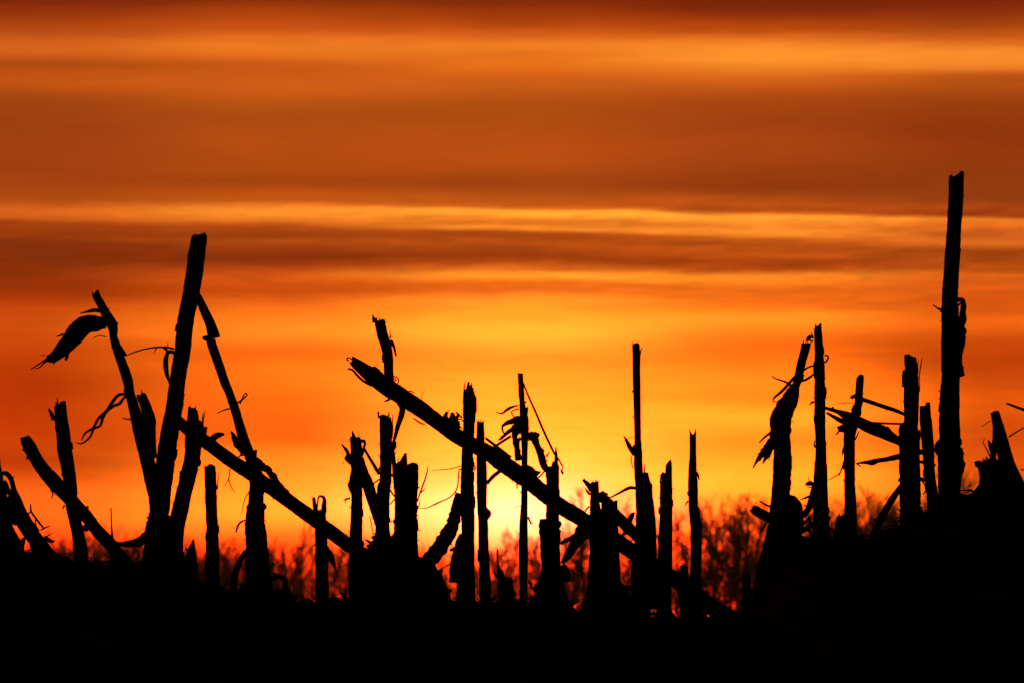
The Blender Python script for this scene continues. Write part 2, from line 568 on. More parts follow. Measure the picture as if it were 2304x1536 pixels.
def stalk(label, cane, Y, jag=None, Y1=None, root=True, name='corn_stalk', cat='corn stalk', extra=(), group=GROUP, fuzz=2, **kw):
    """cane: traced centre line and widths; extra: (kind, points, options) for the parts that hang on it"""
    P = to_ground(cane, Y1 or Y) if root else list(cane)
    foot = at(P[-1][0], P[-1][1], Y1 or Y)
    T = Thing(name, label, cat, foot, group)
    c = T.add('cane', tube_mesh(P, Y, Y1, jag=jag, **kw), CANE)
    T.cane = c
    parts(T, Y, extra)
    # torn fibres standing on the break
    if jag and cane[0][2] > 12 and fuzz:
        a_, b_ = np.array(P[0][:2], float), np.array(P[1][:2], float)
        ax = (a_ - b_) / np.linalg.norm(a_ - b_); sd = np.array([-ax[1], ax[0]])
        for _ in range(3):
            q0 = a_ + sd * P[0][2] * random.uniform(-0.42, 0.42) - ax * 4
            hh = max(jag) * 0.5 + random.uniform(2, 6)
            q1 = q0 + ax * (4 + hh) + sd * random.uniform(-1.5, 1.5)
            T.add('splinter', tube_mesh([(*q0, random.uniform(3, 5)), (*((q0 + q1) / 2), 3), (*q1, 1.2)], Y, sides=5, step=3.0), FIBRE)
    # a few loose fibres lifting off the rind
    Q = catmull(P, 8.0)
    for _ in range(fuzz + 2 if fuzz else 0):
        i = random.randrange(2, max(3, int(len(Q) * 0.8)))
        if i >= len(Q) - 2:
            continue
        q = Q[i]
        s = random.choice((-1, 1))
        w = q[2] * 0.5
        ln = random.uniform(3, 9)
        T.add('fibre', tube_mesh([(q[0] + s * w * 0.8, q[1], 2.4), (q[0] + s * (w + 2), q[1] - ln * 0.5, 1.8), (q[0] + s * (w + random.uniform(1.5, 4)), q[1] - ln, 0.7)],
                                 Y, sides=5, hollow=False), FIBRE)
    if fuzz and cane[0][2] > 12 and len(Q) > 12:
        for _ in range(3):                  # flakes of sheath still clinging to the side of the cane
            i = random.randrange(3, max(4, int(len(Q) * 0.75)))
            q, q2 = Q[i], Q[min(len(Q) - 1, i + random.choice((1, 2, 2, 3)))]
            s = random.choice((-1, 1)); w = random.uniform(3.5, 7)
            up = random.random() < 0.5
            o1, o2 = (1.2, -0.8) if up else (-0.8, 1.2)
            T.add('husk', ribbon_mesh([(q[0] + s * (q[2] * .5 + o1), q[1], w * (0.5 if up else 1)), ((q[0] + q2[0]) / 2 + s * q[2] * .5, (q[1] + q2[1]) / 2, w), (q2[0] + s * (q2[2] * .5 + o2), q2[1], w * (1 if up else 0.5))], Y, jag=0.4, step=2.0), LEAF)
    return T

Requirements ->
Return the material line for line, from its beginning to the line that contains "T = Thing(name, label, cat, foot, group)", with the pictures left out.

Result ->
The Blender Python script for this scene continues. Write part 2, from line 568 on. More parts follow. Measure the picture as if it were 2304x1536 pixels.
def stalk(label, cane, Y, jag=None, Y1=None, root=True, name='corn_stalk', cat='corn stalk', extra=(), group=GROUP, fuzz=2, **kw):
    """cane: traced centre line and widths; extra: (kind, points, options) for the parts that hang on it"""
    P = to_ground(cane, Y1 or Y) if root else list(cane)
    foot = at(P[-1][0], P[-1][1], Y1 or Y)
    T = Thing(name, label, cat, foot, group)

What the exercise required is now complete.